Majesty in lowliness

Majesty in lowliness December 3, 2012

The sheer reality of Jesus Christ is, Barth argues ( Church Dogmatics The Doctrine of the Word of God, Volume 1, Part 2: The Revelation of God; Holy Scripture: The Proclamation of the Church , 31 ), the demonstration that God is “God not only in Himself but also in and among us, in our cosmos, as one of the realities that meet us.” This does not involve any curtailment of God’s power, but is itself a demonstration of His power:

“The reality of Jesus Christ, consisting in the fact that God is this Man and this Man is God, invariably asserts that God can cross the boundary between Himself and us; or expressed in general terms, between His own existence and the existence of that which is not identical with Himself. However strictly this boundary line may be drawn and remain drawn – and we do not find it easy to think strictly enough about it – it is no obstacle to him in the act of His revelation. His nature as God compared with our nature as men, His nature as Lord, Creator, Reconciler and Redeemer compared with ours as creatures and sinners doomed to die, does not limit Him in such a way that, in spite of all, He cannot be God within the sphere indicated by this nature of ours. His majesty so great that even in the lowliness of his God-existence of His in our sphere, even when identical with one of the realities of our cosmos which meet us, and precisely in the midst of this lowliness, it can still be majesty, indeed in that very way it can show itself to be majesty.”

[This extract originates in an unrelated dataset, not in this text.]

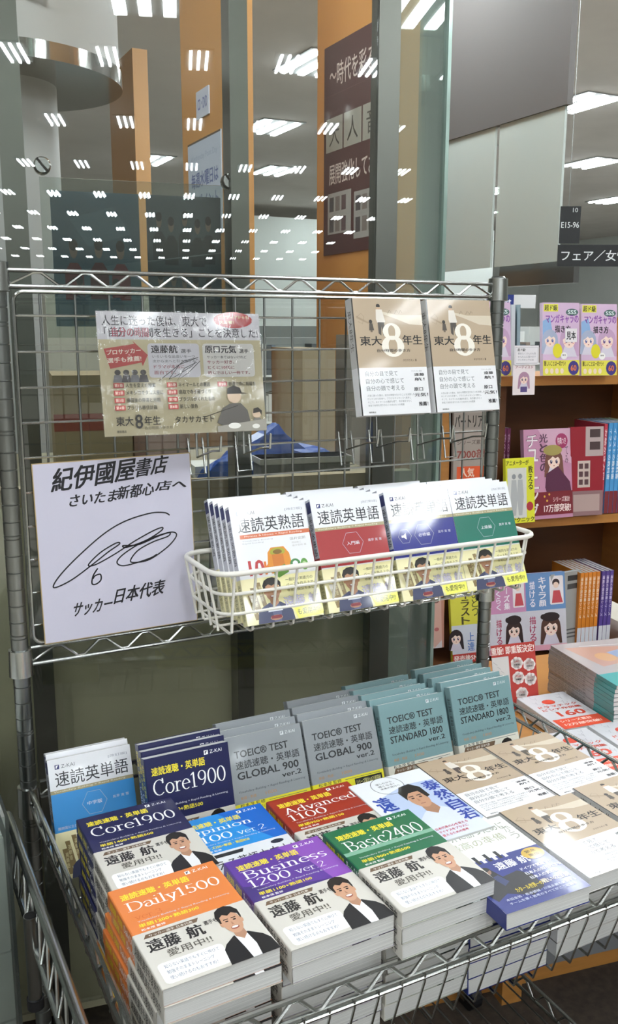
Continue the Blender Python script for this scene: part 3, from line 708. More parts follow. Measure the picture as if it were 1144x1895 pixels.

He supports this by citing a remarkable passage from Nyssa’s Great Catechism (24):

“For that something pre-eminently great should be wrought out by Divine power is, in a manner, in accordance with, and consequent upon the Divine nature; nor is it startling to hear it said that the whole of the created world, and all that is understood to be beyond the range of visible things, subsists by the power of God, His will giving it existence according to His good pleasure. But this His descent to the humility of man is a kind of superabundant exercise of power, which thus finds no check even in directions which contravene nature. It is the peculiar property of the essence of fire to tend upwards; no one therefore, deems it wonderful in the case of flame to see that natural operation. But should the flame be seen to stream downwards, like heavy bodies, such a fact would be regarded as a miracle; namely, how fire still remains fire, and yet, by this change of direction in its motion, passes out of its nature by being borne downward. In like manner, it is not the vastness of the heavens, and the bright shining of its constellations, and the order of the universe and the unbroken administration over all existence that so manifestly displays the transcendent power of the Deity, as this condescension to the weakness of our nature; the way, in fact, in which sublimity, existing in lowliness, is actually seen in lowliness, and yet descends not from its height, and in which Deity, entwined as it is with the nature of man, becomes this, and yet still is that.”

Barth offers a daring gloss: Unlike flame that is “bound to its own nature” as “the very sign of its creatureliness,” God’s greatness is “not tied down and limited by His own nature.” By this Barth means that God’s transcendent power, which is high, can “bow down to that which is lowly and itself appears in lowliness” yet “without descending from its height.”